[Source excerpt]

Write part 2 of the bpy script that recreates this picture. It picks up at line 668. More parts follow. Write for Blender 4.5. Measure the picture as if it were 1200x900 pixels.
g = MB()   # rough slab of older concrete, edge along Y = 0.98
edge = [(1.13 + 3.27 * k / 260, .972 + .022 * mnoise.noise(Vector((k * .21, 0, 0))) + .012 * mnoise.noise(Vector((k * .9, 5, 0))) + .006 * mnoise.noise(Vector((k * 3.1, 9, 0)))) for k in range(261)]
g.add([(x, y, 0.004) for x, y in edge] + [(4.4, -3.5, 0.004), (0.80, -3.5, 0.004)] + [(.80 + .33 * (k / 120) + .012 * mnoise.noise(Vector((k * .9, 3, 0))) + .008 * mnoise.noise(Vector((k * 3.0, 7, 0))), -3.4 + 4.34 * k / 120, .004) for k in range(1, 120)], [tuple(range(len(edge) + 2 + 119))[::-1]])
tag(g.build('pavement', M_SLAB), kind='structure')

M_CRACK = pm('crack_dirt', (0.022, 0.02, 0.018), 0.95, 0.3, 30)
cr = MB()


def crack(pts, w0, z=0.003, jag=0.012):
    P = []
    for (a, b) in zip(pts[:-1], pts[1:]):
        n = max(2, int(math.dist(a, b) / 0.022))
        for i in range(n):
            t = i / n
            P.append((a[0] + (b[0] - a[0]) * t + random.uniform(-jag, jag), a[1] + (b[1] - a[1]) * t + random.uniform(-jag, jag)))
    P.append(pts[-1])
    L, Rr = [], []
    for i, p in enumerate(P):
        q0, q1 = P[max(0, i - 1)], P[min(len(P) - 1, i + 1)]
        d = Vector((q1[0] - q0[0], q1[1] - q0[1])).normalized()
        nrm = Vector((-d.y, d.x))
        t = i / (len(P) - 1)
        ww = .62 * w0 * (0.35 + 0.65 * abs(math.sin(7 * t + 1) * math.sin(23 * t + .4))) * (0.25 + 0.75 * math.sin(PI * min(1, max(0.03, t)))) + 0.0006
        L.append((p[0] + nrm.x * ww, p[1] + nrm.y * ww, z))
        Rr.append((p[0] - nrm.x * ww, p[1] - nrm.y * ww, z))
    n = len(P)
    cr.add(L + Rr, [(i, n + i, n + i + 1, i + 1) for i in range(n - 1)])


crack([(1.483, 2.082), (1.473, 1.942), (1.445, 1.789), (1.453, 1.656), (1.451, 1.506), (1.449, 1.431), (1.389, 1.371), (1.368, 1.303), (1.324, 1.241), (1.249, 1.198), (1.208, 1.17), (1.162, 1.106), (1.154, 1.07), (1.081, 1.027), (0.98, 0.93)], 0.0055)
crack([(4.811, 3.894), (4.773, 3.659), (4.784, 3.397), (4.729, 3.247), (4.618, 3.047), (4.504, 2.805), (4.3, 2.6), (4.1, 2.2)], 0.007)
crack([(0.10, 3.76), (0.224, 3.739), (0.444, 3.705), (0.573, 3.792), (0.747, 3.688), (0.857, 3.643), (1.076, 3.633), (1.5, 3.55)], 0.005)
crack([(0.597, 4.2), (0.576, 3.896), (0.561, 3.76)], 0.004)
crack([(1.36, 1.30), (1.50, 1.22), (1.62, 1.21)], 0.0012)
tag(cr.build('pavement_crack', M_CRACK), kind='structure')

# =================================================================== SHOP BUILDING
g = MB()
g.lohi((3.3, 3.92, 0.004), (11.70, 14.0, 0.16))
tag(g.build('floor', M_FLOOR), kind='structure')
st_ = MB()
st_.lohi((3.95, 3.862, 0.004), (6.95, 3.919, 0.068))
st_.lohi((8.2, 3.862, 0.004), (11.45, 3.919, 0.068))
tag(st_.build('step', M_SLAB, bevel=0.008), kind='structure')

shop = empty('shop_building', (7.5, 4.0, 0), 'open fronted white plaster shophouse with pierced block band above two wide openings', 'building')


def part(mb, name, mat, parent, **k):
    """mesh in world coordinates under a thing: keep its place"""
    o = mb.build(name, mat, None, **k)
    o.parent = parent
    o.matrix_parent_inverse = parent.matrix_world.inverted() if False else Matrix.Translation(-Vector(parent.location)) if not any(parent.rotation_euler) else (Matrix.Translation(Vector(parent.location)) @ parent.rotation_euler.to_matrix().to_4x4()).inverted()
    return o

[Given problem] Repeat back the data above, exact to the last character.

[Solution]
Write part 2 of the bpy script that recreates this picture. It picks up at line 668. More parts follow. Write for Blender 4.5. Measure the picture as if it were 1200x900 pixels.
g = MB()   # rough slab of older concrete, edge along Y = 0.98
edge = [(1.13 + 3.27 * k / 260, .972 + .022 * mnoise.noise(Vector((k * .21, 0, 0))) + .012 * mnoise.noise(Vector((k * .9, 5, 0))) + .006 * mnoise.noise(Vector((k * 3.1, 9, 0)))) for k in range(261)]
g.add([(x, y, 0.004) for x, y in edge] + [(4.4, -3.5, 0.004), (0.80, -3.5, 0.004)] + [(.80 + .33 * (k / 120) + .012 * mnoise.noise(Vector((k * .9, 3, 0))) + .008 * mnoise.noise(Vector((k * 3.0, 7, 0))), -3.4 + 4.34 * k / 120, .004) for k in range(1, 120)], [tuple(range(len(edge) + 2 + 119))[::-1]])
tag(g.build('pavement', M_SLAB), kind='structure')

M_CRACK = pm('crack_dirt', (0.022, 0.02, 0.018), 0.95, 0.3, 30)
cr = MB()


def crack(pts, w0, z=0.003, jag=0.012):
    P = []
    for (a, b) in zip(pts[:-1], pts[1:]):
        n = max(2, int(math.dist(a, b) / 0.022))
        for i in range(n):
            t = i / n
            P.append((a[0] + (b[0] - a[0]) * t + random.uniform(-jag, jag), a[1] + (b[1] - a[1]) * t + random.uniform(-jag, jag)))
    P.append(pts[-1])
    L, Rr = [], []
    for i, p in enumerate(P):
        q0, q1 = P[max(0, i - 1)], P[min(len(P) - 1, i + 1)]
        d = Vector((q1[0] - q0[0], q1[1] - q0[1])).normalized()
        nrm = Vector((-d.y, d.x))
        t = i / (len(P) - 1)
        ww = .62 * w0 * (0.35 + 0.65 * abs(math.sin(7 * t + 1) * math.sin(23 * t + .4))) * (0.25 + 0.75 * math.sin(PI * min(1, max(0.03, t)))) + 0.0006
        L.append((p[0] + nrm.x * ww, p[1] + nrm.y * ww, z))
        Rr.append((p[0] - nrm.x * ww, p[1] - nrm.y * ww, z))
    n = len(P)
    cr.add(L + Rr, [(i, n + i, n + i + 1, i + 1) for i in range(n - 1)])


crack([(1.483, 2.082), (1.473, 1.942), (1.445, 1.789), (1.453, 1.656), (1.451, 1.506), (1.449, 1.431), (1.389, 1.371), (1.368, 1.303), (1.324, 1.241), (1.249, 1.198), (1.208, 1.17), (1.162, 1.106), (1.154, 1.07), (1.081, 1.027), (0.98, 0.93)], 0.0055)
crack([(4.811, 3.894), (4.773, 3.659), (4.784, 3.397), (4.729, 3.247), (4.618, 3.047), (4.504, 2.805), (4.3, 2.6), (4.1, 2.2)], 0.007)
crack([(0.10, 3.76), (0.224, 3.739), (0.444, 3.705), (0.573, 3.792), (0.747, 3.688), (0.857, 3.643), (1.076, 3.633), (1.5, 3.55)], 0.005)
crack([(0.597, 4.2), (0.576, 3.896), (0.561, 3.76)], 0.004)
crack([(1.36, 1.30), (1.50, 1.22), (1.62, 1.21)], 0.0012)
tag(cr.build('pavement_crack', M_CRACK), kind='structure')

# =================================================================== SHOP BUILDING
g = MB()
g.lohi((3.3, 3.92, 0.004), (11.70, 14.0, 0.16))
tag(g.build('floor', M_FLOOR), kind='structure')
st_ = MB()
st_.lohi((3.95, 3.862, 0.004), (6.95, 3.919, 0.068))
st_.lohi((8.2, 3.862, 0.004), (11.45, 3.919, 0.068))
tag(st_.build('step', M_SLAB, bevel=0.008), kind='structure')

shop = empty('shop_building', (7.5, 4.0, 0), 'open fronted white plaster shophouse with pierced block band above two wide openings', 'building')


def part(mb, name, mat, parent, **k):
    """mesh in world coordinates under a thing: keep its place"""
    o = mb.build(name, mat, None, **k)
    o.parent = parent
    o.matrix_parent_inverse = parent.matrix_world.inverted() if False else Matrix.Translation(-Vector(parent.location)) if not any(parent.rotation_euler) else (Matrix.Translation(Vector(parent.location)) @ parent.rotation_euler.to_matrix().to_4x4()).inverted()
    return o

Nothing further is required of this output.